What is an “affirmative action” in opt-in?
An affirmative action in the context of opt-in consent refers to a deliberate, unambiguous act by which a person indicates their agreement to receive marketing communications. This means the subscriber must actively do something to signal consent-checking an unchecked box, clicking a subscribe button, typing their email and submitting a form, or responding affirmatively to a verbal request. The key principle is that consent cannot be inferred from inaction, silence, or pre-selected options. The individual must make a clear choice to opt in, not merely fail to opt out.
The requirement for affirmative action is explicitly stated in GDPR, which specifies that consent must involve a "clear affirmative act" and cannot be obtained through silence, pre-ticked boxes, or inactivity. This standard has influenced consent practices globally, even in jurisdictions without identical legal requirements. Pre-checked subscription boxes that users must uncheck to decline, bundled consent where agreeing to one thing automatically subscribes you to marketing, and any mechanism where the default is "opted in" all fail the affirmative action test under GDPR and similar modern privacy frameworks.

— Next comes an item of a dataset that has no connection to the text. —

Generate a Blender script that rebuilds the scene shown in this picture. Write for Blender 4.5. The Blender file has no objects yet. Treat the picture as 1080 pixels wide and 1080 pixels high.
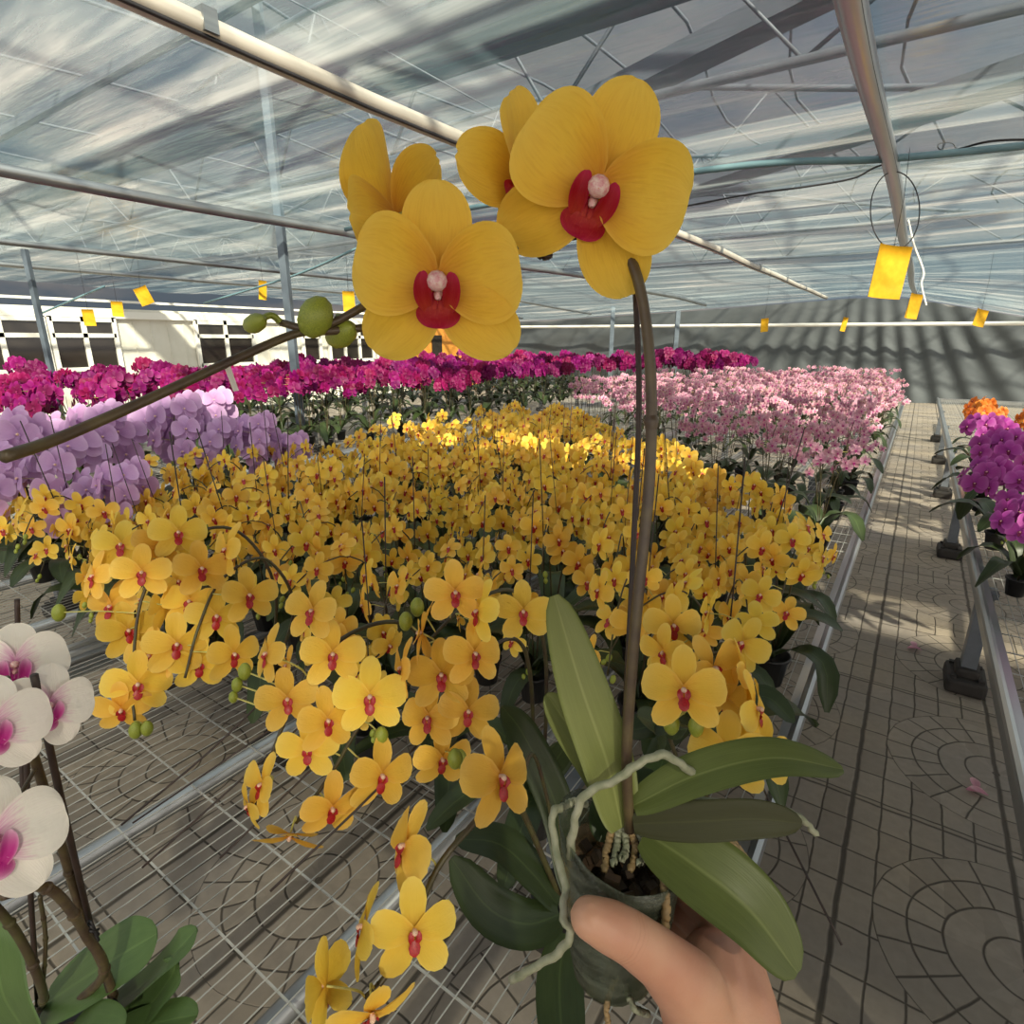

For email marketers, ensuring affirmative action means designing signup experiences where the subscriber must deliberately choose to join. Signup forms should require active submission, checkboxes for marketing consent should start unchecked, and consent should be separate from other required actions like account creation or purchase completion. The subscription should never happen unless the user explicitly made it happen. If someone ended up on your list without actively choosing to be there, you don't have valid affirmative consent. You uhave a compliance liability waiting to surface.